Als "Martini-Sommer" wird in Mitteleuropa eine Wettersingularität zum
Ende des ersten Novemberdrittels bezeichnet, die durch viel Sonnenschein
und vergleichsweise hohe Temperaturen gekennzeichnet ist. Der Name
"Martini" allerdings hat in diesem Fall nichts mit dem beliebten
alkoholischen Mischgetränk zu tun, sondern bezieht sich auf den Heiligen
Martin, bei dessen Tod im Jahre 397 nach Christus dieses Phänomen der
Legende nach zum ersten Mal aufgetreten sein soll. Etwas verspätet darf
man sich auch in diesem Jahr über ein paar sonnige und für Mitte
November ungewöhnlich warme Tage freuen; bereits am Dienstag wurden an
drei Stationen in Deutschland neue Dekadenrekorde aufgestellt, Kempten
überbot mit einer Höchsttemperatur von +20,2 Grad seinen 32 Jahre alten
Rekord dabei gleich um 1,4 Kelvin.
Am Donnerstag ähnelt die großräumige Wettersituation in Europa dem Bild
der vergangenen Tage. Zwischen einem umfangreichen Tiefdruckgebiet mit
Zentrum knapp südlich von Island und hohem Luftdruck über dem
südeuropäischen Raum wird mit einer lebhaften Südwestströmung nach wie
vor für die Jahreszeit ungewöhnlich warme Luft nordostwärts verfrachtet.

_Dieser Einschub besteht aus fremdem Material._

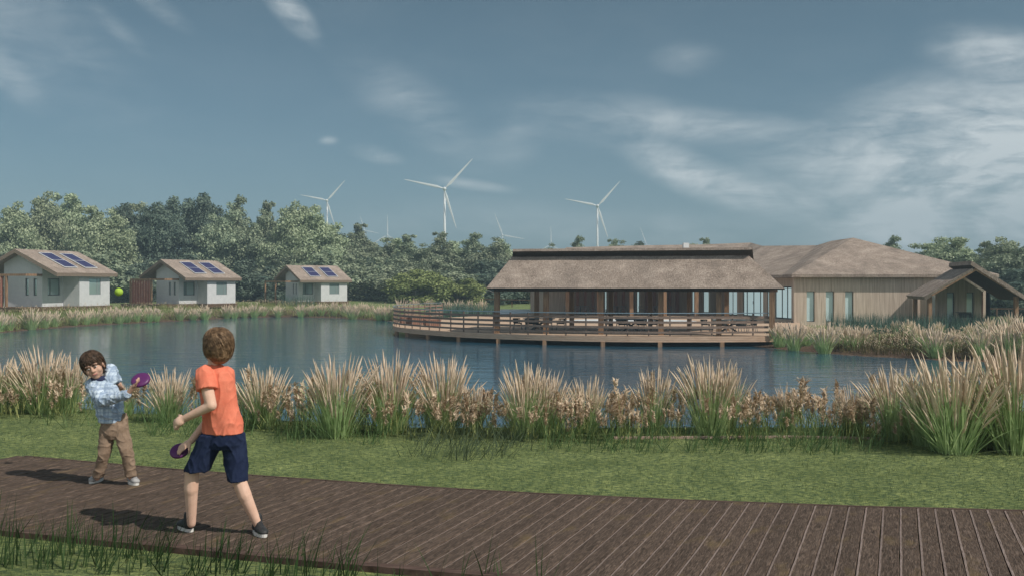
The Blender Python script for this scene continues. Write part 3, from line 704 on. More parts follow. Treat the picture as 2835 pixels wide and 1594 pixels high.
# main roofs
zr = 2.28
def rp(px, py, d): p = PD(px, py, d); return (p.x, p.y, p.z)
V = {'E0':(1.4,80.0,zr),'E0b':(1.4,104.0,zr),'E1':(16.9,80.0,zr),'E2':(18.1,78.5,zr),'E3':(20.35,70.6,zr),'C0':(19.75,66.3,zr),'C1':(34.4,66.3,zr),'C2':(34.4,82.2,zr),'Bk':(23.5,104.0,zr),
     'R0':(5.5,95,5.25),'Rm':rp(1739,680.5,95),'Rh':rp(1948,677,94),'R1':rp(2078,672,92),'R2':rp(2110,681,86),'R3':rp(2262,679.5,80),'Q':rp(2301,667.5,77),'A':rp(2362,658.5,74)}
faces = [('E0','E1','Rm'),('E0','Rm','R0'),('E1','Rh','Rm'),('E1','E2','R1'),('E1','R1','Rh'),('E2','R2','R1'),('E2','R3','R2'),('E2','E3','R3'),('E3','C0','Q'),('E3','Q','R3'),('C0','A','Q'),('C0','C1','A'),('C1','C2','A'),('A','C2','Q'),('C2','R3','Q'),('C2','Bk','R2'),('C2','R2','R3'),('Bk','R1','R2'),('Bk','Rh','R1'),('Bk','E0b','Rm'),('Bk','Rm','Rh'),('E0b','R0','Rm'),('E0b','E0','R0')]
m = MB(); keys = list(V); idx = {k: i for i, k in enumerate(keys)}
m.add([V[k] for k in keys], [tuple(idx[k] for k in f) for f in faces])
ring = ['E0','E1','E2','E3','C0','C1','C2','Bk','E0b']
lows = [(V[k][0],V[k][1],zr-0.215) for k in ring]; b = len(m.v); m.v += lows
for i in range(len(ring)):
    j = (i+1) % len(ring); m.f.append((idx[ring[i]], b+i, b+j, idx[ring[j]])); m.m.append(0)
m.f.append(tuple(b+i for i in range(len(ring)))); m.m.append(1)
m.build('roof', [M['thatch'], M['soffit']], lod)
q = PD(1898,677,92); MB().box((q.x-0.25,q.y-0.3,q.z-0.6),(q.x+0.3,q.y+0.3,q.z+0.14)).build('chimney', M['white'], lod)
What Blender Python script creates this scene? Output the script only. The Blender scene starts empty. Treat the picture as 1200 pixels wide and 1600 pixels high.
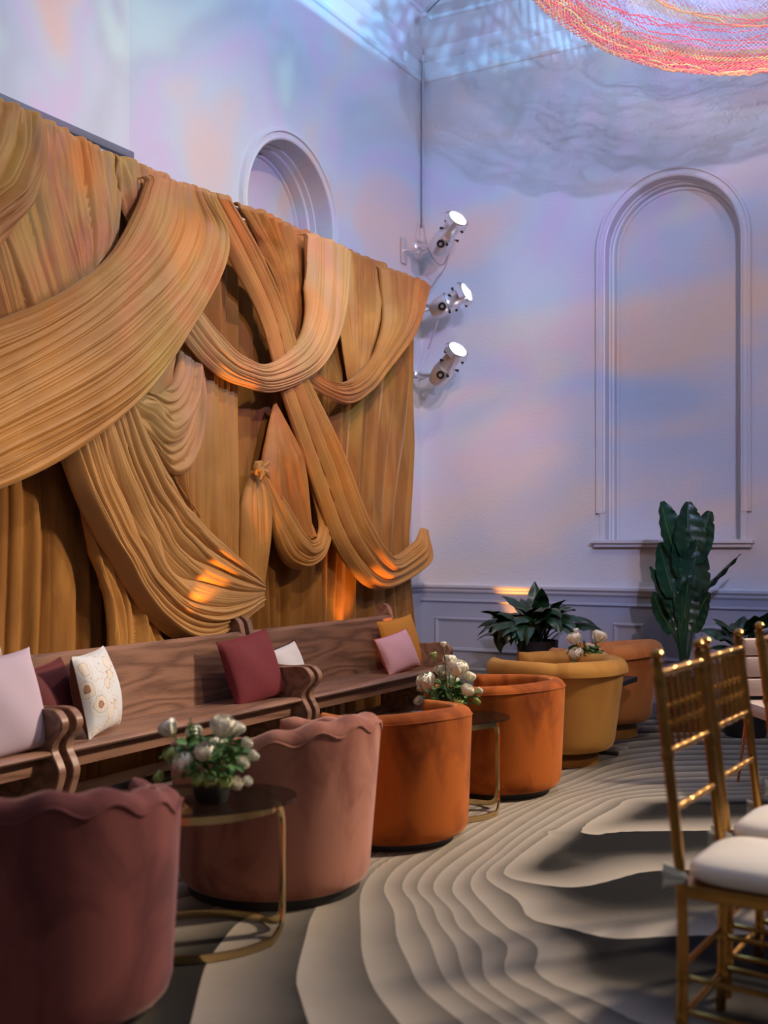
import bpy, bmesh, math, random
import numpy as np
from mathutils import Vector, Matrix
random.seed(7); rng = np.random.RandomState(5)
S = bpy.context.scene; C = S.collection
PI = math.pi

# ------------------------------------------------------------------ camera
H = 1.35; CX, CY = 4.6, 0.0; FPX = 1750.0; HZ = 850.0
TH = math.radians(29.5)
FW = (-math.sin(TH), math.cos(TH)); RT = (math.cos(TH), math.sin(TH))
cam = bpy.data.cameras.new('camera'); co = bpy.data.objects.new('camera', cam); C.objects.link(co)
co.location = (CX, CY, H); co.rotation_euler = (PI/2, 0, TH)
cam.sensor_fit = 'AUTO'; cam.sensor_width = 36; cam.lens = FPX/1600*36
cam.shift_y = (HZ-800)/1600
cam.dof.use_dof = True; cam.dof.focus_distance = 6.6; cam.dof.aperture_fstop = 1.8
S.camera = co
S.view_settings.view_transform = 'Standard'; S.view_settings.look = 'None'
S.view_settings.gamma = 1.0; S.view_settings.use_curve_mapping = False
S.view_settings.exposure = 0.0

# ------------------------------------------------------------------ world and lights
w = bpy.data.worlds.new('world'); S.world = w; w.use_nodes = True
bg = w.node_tree.nodes['Background']; bg.inputs[0].default_value = (0.62, 0.55, 0.66, 1); bg.inputs[1].default_value = 0.13

def aim(o, target):
    d = Vector(target)-o.location
    o.rotation_euler = d.to_track_quat('-Z', 'Y').to_euler()
def area(name, loc, target, size, power, col, size_y=None):
    l = bpy.data.lights.new(name, 'AREA'); l.energy = power; l.color = col; l.size = size
    if size_y: l.shape = 'RECTANGLE'; l.size_y = size_y
    o = bpy.data.objects.new(name, l); C.objects.link(o); o.location = loc; aim(o, target); return o
def spot(name, loc, target, power, col, angle, blend=0.5, rad=0.03):
    l = bpy.data.lights.new(name, 'SPOT'); l.energy = power; l.color = col
    l.spot_size = math.radians(angle); l.spot_blend = blend; l.shadow_soft_size = rad
    o = bpy.data.objects.new(name, l); C.objects.link(o); o.location = loc; aim(o, target); return o
def gobo(o, scale, ramp, strength=1.0, distort=1.5, off=(0, 0, 0), stretch=(1, 1, 1), detail=3):
    """colour slide in a projector: the beam's colour varies with its direction"""
    l = o.data; l.use_nodes = True; nt = l.node_tree; n = nt.nodes
    em = n['Emission']; tc = n.new('ShaderNodeTexCoord'); mp = n.new('ShaderNodeMapping')
    mp.inputs['Scale'].default_value = stretch; mp.inputs['Location'].default_value = off
    nz = n.new('ShaderNodeTexNoise'); nz.inputs['Scale'].default_value = scale
    nz.inputs['Detail'].default_value = detail; nz.inputs['Distortion'].default_value = distort
    cr = n.new('ShaderNodeValToRGB'); e = cr.color_ramp.elements
    e[0].position = ramp[0][0]; e[0].color = (*ramp[0][1], 1); e[1].position = ramp[-1][0]; e[1].color = (*ramp[-1][1], 1)
    for p, c in ramp[1:-1]:
        k = e.new(p); k.color = (*c, 1)
    nt.links.new(tc.outputs['Normal'], mp.inputs[0]); nt.links.new(mp.outputs[0], nz.inputs['Vector'])
    nt.links.new(nz.outputs['Fac'], cr.inputs[0]); nt.links.new(cr.outputs[0], em.inputs['Color'])
    em.inputs['Strength'].default_value = strength

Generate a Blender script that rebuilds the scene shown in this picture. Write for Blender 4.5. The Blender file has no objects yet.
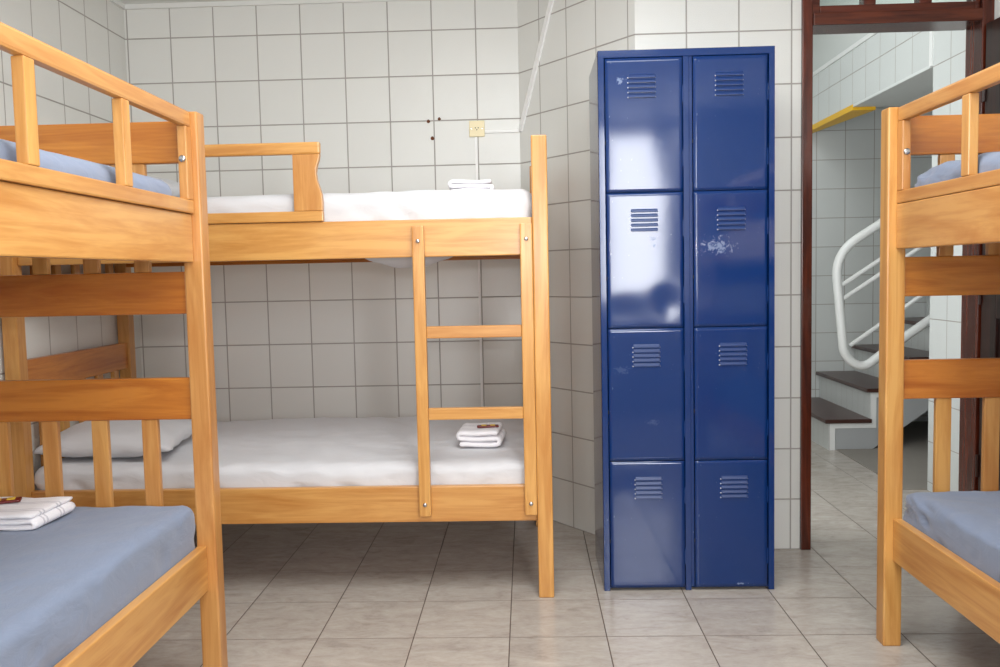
import bpy, bmesh, math, random
from mathutils import Vector, Matrix, noise
random.seed(7)
PI = math.pi
scn = bpy.context.scene
COL = scn.collection

# ---------------------------------------------------------------- materials
class NT:
    def __init__(s, name):
        s.m = bpy.data.materials.new(name); s.m.use_nodes = True
        s.t = s.m.node_tree; s.t.nodes.clear()
        s.out = s.n('ShaderNodeOutputMaterial'); s.b = s.n('ShaderNodeBsdfPrincipled')
        s.l(s.b.outputs[0], s.out.inputs[0])
    def n(s, ty, **kw):
        x = s.t.nodes.new(ty)
        for k, v in kw.items(): setattr(x, k, v)
        return x
    def l(s, a, b): s.t.links.new(a, b)
    def put(s, node, key, val):
        if hasattr(val, 'is_output') or isinstance(val, bpy.types.NodeSocket): s.l(val, node.inputs[key])
        else: node.inputs[key].default_value = val
    def math(s, op, a, b=0.0, c=None):
        x = s.n('ShaderNodeMath', operation=op); s.put(x, 0, a); s.put(x, 1, b)
        if c is not None: s.put(x, 2, c)
        return x.outputs[0]
    def mix(s, f, a, b):
        x = s.n('ShaderNodeMix', data_type='RGBA'); s.put(x, 0, f); s.put(x, 6, a); s.put(x, 7, b)
        return x.outputs[2]
    def noise(s, vec, scale, detail=3, rough=.55, dist=0):
        x = s.n('ShaderNodeTexNoise'); s.l(vec, x.inputs['Vector'])
        x.inputs['Scale'].default_value = scale; x.inputs['Detail'].default_value = detail
        x.inputs['Roughness'].default_value = rough; x.inputs['Distortion'].default_value = dist
        return x.outputs[0]
    def ramp(s, f, stops):
        x = s.n('ShaderNodeValToRGB'); s.l(f, x.inputs[0]); e = x.color_ramp.elements
        e[0].position, e[0].color = stops[0][0], stops[0][1]
        e[1].position, e[1].color = stops[-1][0], stops[-1][1]
        for p, c in stops[1:-1]:
            q = e.new(p); q.color = c
        return x.outputs[0]
    def mapping(s, vec, scale=(1,1,1), loc=None):
        x = s.n('ShaderNodeMapping'); s.l(vec, x.inputs[0]); x.inputs['Scale'].default_value = scale
        if loc is not None: s.put(x, 'Location', loc)
        return x.outputs[0]
    def obj(s): return s.n('ShaderNodeTexCoord').outputs['Object']
    def uv(s): return s.n('ShaderNodeTexCoord').outputs['UV']
    def bump(s, h, strength, dist=.01, prev=None):
        x = s.n('ShaderNodeBump'); s.l(h, x.inputs['Height']); x.inputs['Strength'].default_value = strength
        x.inputs['Distance'].default_value = dist
        if prev is not None: s.l(prev, x.inputs['Normal'])
        s.l(x.outputs[0], s.b.inputs['Normal']); return x.outputs[0]
    def set(s, **kw):
        for k, v in kw.items(): s.put(s.b, k.replace('_', ' '), v)
        return s.m

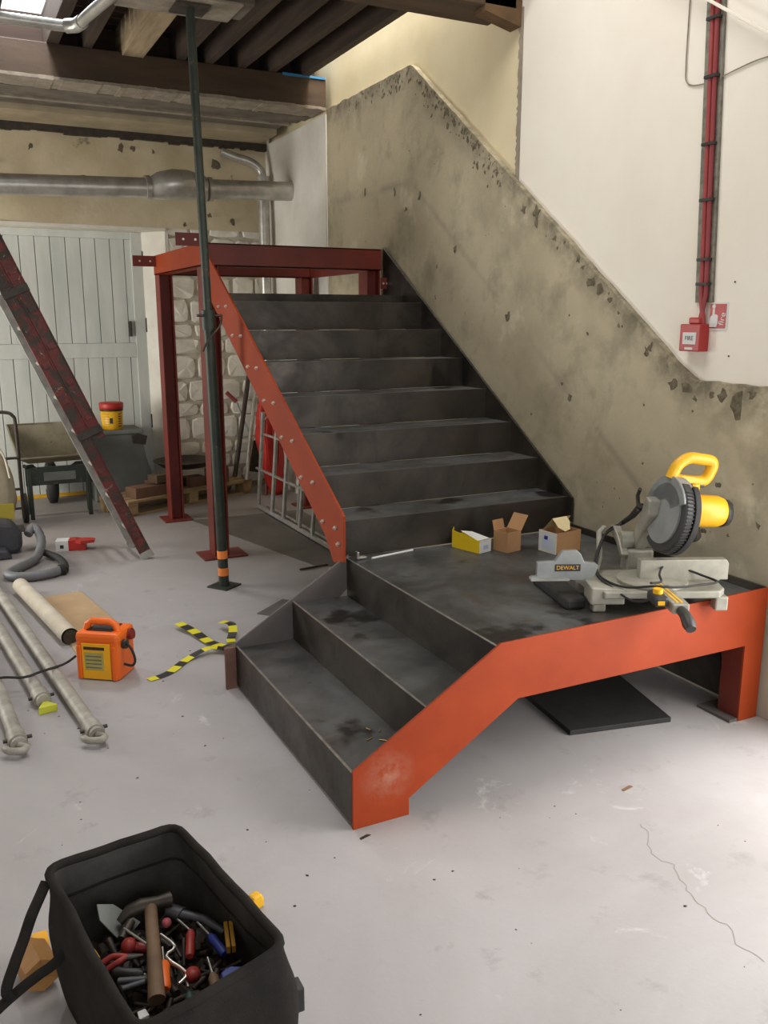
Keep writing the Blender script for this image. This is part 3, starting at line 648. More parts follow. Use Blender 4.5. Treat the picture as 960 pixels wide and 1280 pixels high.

Das imposante Sturmtief, das am Mittwoch dem Norden Deutschlands
verbreitet schwere Sturm- und einzelne Orkanböen brachte, liegt
inzwischen deutlich abgeschwächt über dem Westen Russlands. Innerhalb
der auch in höheren Stockwerken der Troposphäre ausgeprägten
Südwestströmung laufen am Donnerstag und Freitag kurzwellige Randtröge
auf der Vorderseite eines mächtigen atlantischen Langwellentroges
nordostwärts. Fast gänzlich ohne unmittelbare Auswirkungen auf das
Wettergeschehen tut dies am Freitag Vormittag ein über Benelux und
Norddeutschland zur Ostsee schwenkender Anteil, ein zweiter folgt
bereits zum Abend etwas nordwestlicher ansetzend nach. Letzterem kann
die langgestreckte Kaltfront des Tiefs bei Island zugeordnet werden, an
der sich bei den Britischen Inseln zudem eine vorerst flache Welle
ausbildet. Die Kaltfront streift am Abend und in der Nacht zum Samstag
über den Norden Deutschlands hinweg und wird am Samstag als Warmfront
eines neuen, kräftigen Tiefs westlich der Britischen Inseln wieder nach
Norden rückläufig. Insgesamt fällt dabei aber nur wenig Regen oder
Sprühregen. Der Süden des Landes verbleibt unter dem Einfluss des
südeuropäischen Hochs mit ruhigem und teilweise zu Nebel und Hochnebel
neigendem Wetter. Im breiten Warmsektor des zumindest für den Norden der
Britischen Inseln möglicherweise gefährlich werdenden Tiefs erfolgt am
Samstag nochmalig ein Vorstoß äußerst milder Luftmassen subtropischen
Ursprungs nach Mitteleuropa. Diese Warmluftmasse wird am Sonntag mit
Passage der Kaltfront jedoch rasch nach Osten abgedrängt und durch
kühlere Meeresluft ersetzt.
Anfang der kommenden Woche verlagert sich das britische Tief, seine
besten Tage bereits erlebt habend, Richtung Südnorwegen. Der zugehörige
Höhentrog bewegt sich über Mitteleuropa ostwärts. Jedoch steht über dem
mittleren Nordatlantik schon der nächste massive Kaltluft- und damit
Trogvorstoß nach Süden bevor, sodass die Strömung über West- und
Mitteleuropa gegen Wochenmitte erneut auf Südwest rückdreht. Nach kurzer
Unterbrechung setzt sich die milde Witterung somit fort.